[Records with scene code]

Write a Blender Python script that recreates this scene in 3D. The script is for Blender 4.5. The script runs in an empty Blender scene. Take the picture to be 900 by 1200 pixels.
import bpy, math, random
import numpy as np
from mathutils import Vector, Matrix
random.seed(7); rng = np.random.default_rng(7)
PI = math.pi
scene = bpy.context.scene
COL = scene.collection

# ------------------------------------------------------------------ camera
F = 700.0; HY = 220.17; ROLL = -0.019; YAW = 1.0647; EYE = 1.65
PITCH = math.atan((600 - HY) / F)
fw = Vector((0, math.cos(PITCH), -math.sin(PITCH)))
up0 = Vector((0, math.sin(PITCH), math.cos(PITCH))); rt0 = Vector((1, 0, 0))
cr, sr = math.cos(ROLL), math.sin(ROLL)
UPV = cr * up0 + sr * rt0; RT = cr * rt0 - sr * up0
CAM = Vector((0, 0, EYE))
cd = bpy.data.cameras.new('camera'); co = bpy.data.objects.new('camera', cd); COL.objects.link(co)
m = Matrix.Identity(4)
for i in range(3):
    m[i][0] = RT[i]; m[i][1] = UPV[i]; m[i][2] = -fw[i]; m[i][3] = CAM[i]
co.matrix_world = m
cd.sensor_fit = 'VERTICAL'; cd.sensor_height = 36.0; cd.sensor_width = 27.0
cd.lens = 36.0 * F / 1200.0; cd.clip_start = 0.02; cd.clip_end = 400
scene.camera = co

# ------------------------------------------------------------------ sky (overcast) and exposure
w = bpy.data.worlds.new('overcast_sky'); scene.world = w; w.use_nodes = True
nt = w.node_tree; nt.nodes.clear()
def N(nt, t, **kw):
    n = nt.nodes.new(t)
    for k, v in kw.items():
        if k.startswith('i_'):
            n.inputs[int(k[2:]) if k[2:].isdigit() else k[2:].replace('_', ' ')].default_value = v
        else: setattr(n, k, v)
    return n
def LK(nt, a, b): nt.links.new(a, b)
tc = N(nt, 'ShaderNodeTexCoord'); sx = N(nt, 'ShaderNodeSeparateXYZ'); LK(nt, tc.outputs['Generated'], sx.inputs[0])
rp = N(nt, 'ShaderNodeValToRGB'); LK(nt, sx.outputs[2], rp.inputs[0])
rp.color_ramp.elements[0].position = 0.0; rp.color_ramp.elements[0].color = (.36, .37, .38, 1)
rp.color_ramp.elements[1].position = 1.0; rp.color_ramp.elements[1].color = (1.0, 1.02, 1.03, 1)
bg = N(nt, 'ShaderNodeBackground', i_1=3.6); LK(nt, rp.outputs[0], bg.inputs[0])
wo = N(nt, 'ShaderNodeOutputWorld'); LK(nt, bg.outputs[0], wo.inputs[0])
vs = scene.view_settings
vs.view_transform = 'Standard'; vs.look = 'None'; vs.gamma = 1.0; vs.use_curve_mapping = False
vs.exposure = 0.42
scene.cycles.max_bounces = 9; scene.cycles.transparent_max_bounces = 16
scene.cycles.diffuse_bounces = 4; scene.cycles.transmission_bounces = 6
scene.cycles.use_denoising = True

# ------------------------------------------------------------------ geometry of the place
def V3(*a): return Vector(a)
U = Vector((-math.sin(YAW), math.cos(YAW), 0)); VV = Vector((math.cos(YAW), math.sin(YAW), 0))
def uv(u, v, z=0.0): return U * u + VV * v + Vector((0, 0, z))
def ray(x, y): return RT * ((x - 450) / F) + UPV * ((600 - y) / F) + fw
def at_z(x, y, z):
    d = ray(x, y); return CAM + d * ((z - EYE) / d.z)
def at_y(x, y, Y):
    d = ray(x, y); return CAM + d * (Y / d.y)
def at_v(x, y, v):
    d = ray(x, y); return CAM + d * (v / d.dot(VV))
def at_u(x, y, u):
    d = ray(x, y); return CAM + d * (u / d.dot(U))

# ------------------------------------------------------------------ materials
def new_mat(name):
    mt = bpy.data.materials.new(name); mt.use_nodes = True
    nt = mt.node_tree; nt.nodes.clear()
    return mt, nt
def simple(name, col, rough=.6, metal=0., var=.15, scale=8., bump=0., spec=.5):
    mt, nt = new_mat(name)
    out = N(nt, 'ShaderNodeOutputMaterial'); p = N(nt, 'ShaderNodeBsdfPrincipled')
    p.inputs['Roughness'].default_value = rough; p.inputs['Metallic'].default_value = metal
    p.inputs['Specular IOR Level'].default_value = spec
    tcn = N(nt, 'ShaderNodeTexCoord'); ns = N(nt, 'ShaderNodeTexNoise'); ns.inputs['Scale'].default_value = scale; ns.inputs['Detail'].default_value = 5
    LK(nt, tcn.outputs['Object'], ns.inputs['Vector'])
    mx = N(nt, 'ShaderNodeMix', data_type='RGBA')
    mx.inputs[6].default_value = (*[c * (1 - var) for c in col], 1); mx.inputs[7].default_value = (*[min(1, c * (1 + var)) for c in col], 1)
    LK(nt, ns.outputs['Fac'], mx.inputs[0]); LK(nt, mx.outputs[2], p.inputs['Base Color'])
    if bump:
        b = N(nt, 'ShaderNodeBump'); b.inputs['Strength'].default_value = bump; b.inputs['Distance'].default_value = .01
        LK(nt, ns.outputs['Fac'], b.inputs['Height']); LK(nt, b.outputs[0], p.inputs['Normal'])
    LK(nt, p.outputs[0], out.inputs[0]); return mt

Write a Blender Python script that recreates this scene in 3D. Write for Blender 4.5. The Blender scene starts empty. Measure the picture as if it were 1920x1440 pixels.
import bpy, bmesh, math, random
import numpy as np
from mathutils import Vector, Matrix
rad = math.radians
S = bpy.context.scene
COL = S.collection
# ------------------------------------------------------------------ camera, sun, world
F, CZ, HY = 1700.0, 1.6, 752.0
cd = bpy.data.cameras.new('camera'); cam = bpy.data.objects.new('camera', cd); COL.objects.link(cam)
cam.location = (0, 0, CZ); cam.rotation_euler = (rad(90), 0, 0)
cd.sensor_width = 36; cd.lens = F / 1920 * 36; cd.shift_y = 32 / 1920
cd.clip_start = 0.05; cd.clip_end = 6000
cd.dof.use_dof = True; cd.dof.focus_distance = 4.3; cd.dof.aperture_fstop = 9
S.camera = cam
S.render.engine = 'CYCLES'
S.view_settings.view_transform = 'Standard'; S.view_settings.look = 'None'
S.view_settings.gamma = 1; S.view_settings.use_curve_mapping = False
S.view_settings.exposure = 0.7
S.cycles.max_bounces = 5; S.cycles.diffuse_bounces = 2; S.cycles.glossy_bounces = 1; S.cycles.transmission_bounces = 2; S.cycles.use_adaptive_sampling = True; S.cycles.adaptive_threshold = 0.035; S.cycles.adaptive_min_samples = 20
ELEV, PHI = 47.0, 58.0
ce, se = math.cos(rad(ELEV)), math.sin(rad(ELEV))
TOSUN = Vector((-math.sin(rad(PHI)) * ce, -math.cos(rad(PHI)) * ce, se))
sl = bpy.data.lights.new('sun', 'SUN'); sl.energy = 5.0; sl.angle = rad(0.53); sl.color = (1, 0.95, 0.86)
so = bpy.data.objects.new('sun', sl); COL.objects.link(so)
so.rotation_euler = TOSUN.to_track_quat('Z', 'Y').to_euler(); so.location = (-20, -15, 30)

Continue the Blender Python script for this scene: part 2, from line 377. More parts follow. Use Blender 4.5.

• _THE PROBLEM_:
Exactly reproduce every line of the data above.

• _EXERCISE ANSWER_:
Write a Blender Python script that recreates this scene in 3D. The script is for Blender 4.5. The script runs in an empty Blender scene. Take the picture to be 900 by 1200 pixels.
import bpy, math, random
import numpy as np
from mathutils import Vector, Matrix
random.seed(7); rng = np.random.default_rng(7)
PI = math.pi
scene = bpy.context.scene
COL = scene.collection

# ------------------------------------------------------------------ camera
F = 700.0; HY = 220.17; ROLL = -0.019; YAW = 1.0647; EYE = 1.65
PITCH = math.atan((600 - HY) / F)
fw = Vector((0, math.cos(PITCH), -math.sin(PITCH)))
up0 = Vector((0, math.sin(PITCH), math.cos(PITCH))); rt0 = Vector((1, 0, 0))
cr, sr = math.cos(ROLL), math.sin(ROLL)
UPV = cr * up0 + sr * rt0; RT = cr * rt0 - sr * up0
CAM = Vector((0, 0, EYE))
cd = bpy.data.cameras.new('camera'); co = bpy.data.objects.new('camera', cd); COL.objects.link(co)
m = Matrix.Identity(4)
for i in range(3):
    m[i][0] = RT[i]; m[i][1] = UPV[i]; m[i][2] = -fw[i]; m[i][3] = CAM[i]
co.matrix_world = m
cd.sensor_fit = 'VERTICAL'; cd.sensor_height = 36.0; cd.sensor_width = 27.0
cd.lens = 36.0 * F / 1200.0; cd.clip_start = 0.02; cd.clip_end = 400
scene.camera = co

# ------------------------------------------------------------------ sky (overcast) and exposure
w = bpy.data.worlds.new('overcast_sky'); scene.world = w; w.use_nodes = True
nt = w.node_tree; nt.nodes.clear()
def N(nt, t, **kw):
    n = nt.nodes.new(t)
    for k, v in kw.items():
        if k.startswith('i_'):
            n.inputs[int(k[2:]) if k[2:].isdigit() else k[2:].replace('_', ' ')].default_value = v
        else: setattr(n, k, v)
    return n
def LK(nt, a, b): nt.links.new(a, b)
tc = N(nt, 'ShaderNodeTexCoord'); sx = N(nt, 'ShaderNodeSeparateXYZ'); LK(nt, tc.outputs['Generated'], sx.inputs[0])
rp = N(nt, 'ShaderNodeValToRGB'); LK(nt, sx.outputs[2], rp.inputs[0])
rp.color_ramp.elements[0].position = 0.0; rp.color_ramp.elements[0].color = (.36, .37, .38, 1)
rp.color_ramp.elements[1].position = 1.0; rp.color_ramp.elements[1].color = (1.0, 1.02, 1.03, 1)
bg = N(nt, 'ShaderNodeBackground', i_1=3.6); LK(nt, rp.outputs[0], bg.inputs[0])
wo = N(nt, 'ShaderNodeOutputWorld'); LK(nt, bg.outputs[0], wo.inputs[0])
vs = scene.view_settings
vs.view_transform = 'Standard'; vs.look = 'None'; vs.gamma = 1.0; vs.use_curve_mapping = False
vs.exposure = 0.42
scene.cycles.max_bounces = 9; scene.cycles.transparent_max_bounces = 16
scene.cycles.diffuse_bounces = 4; scene.cycles.transmission_bounces = 6
scene.cycles.use_denoising = True

# ------------------------------------------------------------------ geometry of the place
def V3(*a): return Vector(a)
U = Vector((-math.sin(YAW), math.cos(YAW), 0)); VV = Vector((math.cos(YAW), math.sin(YAW), 0))
def uv(u, v, z=0.0): return U * u + VV * v + Vector((0, 0, z))
def ray(x, y): return RT * ((x - 450) / F) + UPV * ((600 - y) / F) + fw
def at_z(x, y, z):
    d = ray(x, y); return CAM + d * ((z - EYE) / d.z)
def at_y(x, y, Y):
    d = ray(x, y); return CAM + d * (Y / d.y)
def at_v(x, y, v):
    d = ray(x, y); return CAM + d * (v / d.dot(VV))
def at_u(x, y, u):
    d = ray(x, y); return CAM + d * (u / d.dot(U))

# ------------------------------------------------------------------ materials
def new_mat(name):
    mt = bpy.data.materials.new(name); mt.use_nodes = True
    nt = mt.node_tree; nt.nodes.clear()
    return mt, nt
def simple(name, col, rough=.6, metal=0., var=.15, scale=8., bump=0., spec=.5):
    mt, nt = new_mat(name)
    out = N(nt, 'ShaderNodeOutputMaterial'); p = N(nt, 'ShaderNodeBsdfPrincipled')
    p.inputs['Roughness'].default_value = rough; p.inputs['Metallic'].default_value = metal
    p.inputs['Specular IOR Level'].default_value = spec
    tcn = N(nt, 'ShaderNodeTexCoord'); ns = N(nt, 'ShaderNodeTexNoise'); ns.inputs['Scale'].default_value = scale; ns.inputs['Detail'].default_value = 5
    LK(nt, tcn.outputs['Object'], ns.inputs['Vector'])
    mx = N(nt, 'ShaderNodeMix', data_type='RGBA')
    mx.inputs[6].default_value = (*[c * (1 - var) for c in col], 1); mx.inputs[7].default_value = (*[min(1, c * (1 + var)) for c in col], 1)
    LK(nt, ns.outputs['Fac'], mx.inputs[0]); LK(nt, mx.outputs[2], p.inputs['Base Color'])
    if bump:
        b = N(nt, 'ShaderNodeBump'); b.inputs['Strength'].default_value = bump; b.inputs['Distance'].default_value = .01
        LK(nt, ns.outputs['Fac'], b.inputs['Height']); LK(nt, b.outputs[0], p.inputs['Normal'])
    LK(nt, p.outputs[0], out.inputs[0]); return mt

Write a Blender Python script that recreates this scene in 3D. Write for Blender 4.5. The Blender scene starts empty. Measure the picture as if it were 1920x1440 pixels.
import bpy, bmesh, math, random
import numpy as np
from mathutils import Vector, Matrix
rad = math.radians
S = bpy.context.scene
COL = S.collection
# ------------------------------------------------------------------ camera, sun, world
F, CZ, HY = 1700.0, 1.6, 752.0
cd = bpy.data.cameras.new('camera'); cam = bpy.data.objects.new('camera', cd); COL.objects.link(cam)
cam.location = (0, 0, CZ); cam.rotation_euler = (rad(90), 0, 0)
cd.sensor_width = 36; cd.lens = F / 1920 * 36; cd.shift_y = 32 / 1920
cd.clip_start = 0.05; cd.clip_end = 6000
cd.dof.use_dof = True; cd.dof.focus_distance = 4.3; cd.dof.aperture_fstop = 9
S.camera = cam
S.render.engine = 'CYCLES'
S.view_settings.view_transform = 'Standard'; S.view_settings.look = 'None'
S.view_settings.gamma = 1; S.view_settings.use_curve_mapping = False
S.view_settings.exposure = 0.7
S.cycles.max_bounces = 5; S.cycles.diffuse_bounces = 2; S.cycles.glossy_bounces = 1; S.cycles.transmission_bounces = 2; S.cycles.use_adaptive_sampling = True; S.cycles.adaptive_threshold = 0.035; S.cycles.adaptive_min_samples = 20
ELEV, PHI = 47.0, 58.0
ce, se = math.cos(rad(ELEV)), math.sin(rad(ELEV))
TOSUN = Vector((-math.sin(rad(PHI)) * ce, -math.cos(rad(PHI)) * ce, se))
sl = bpy.data.lights.new('sun', 'SUN'); sl.energy = 5.0; sl.angle = rad(0.53); sl.color = (1, 0.95, 0.86)
so = bpy.data.objects.new('sun', sl); COL.objects.link(so)
so.rotation_euler = TOSUN.to_track_quat('Z', 'Y').to_euler(); so.location = (-20, -15, 30)

Continue the Blender Python script for this scene: part 2, from line 377. More parts follow. Use Blender 4.5.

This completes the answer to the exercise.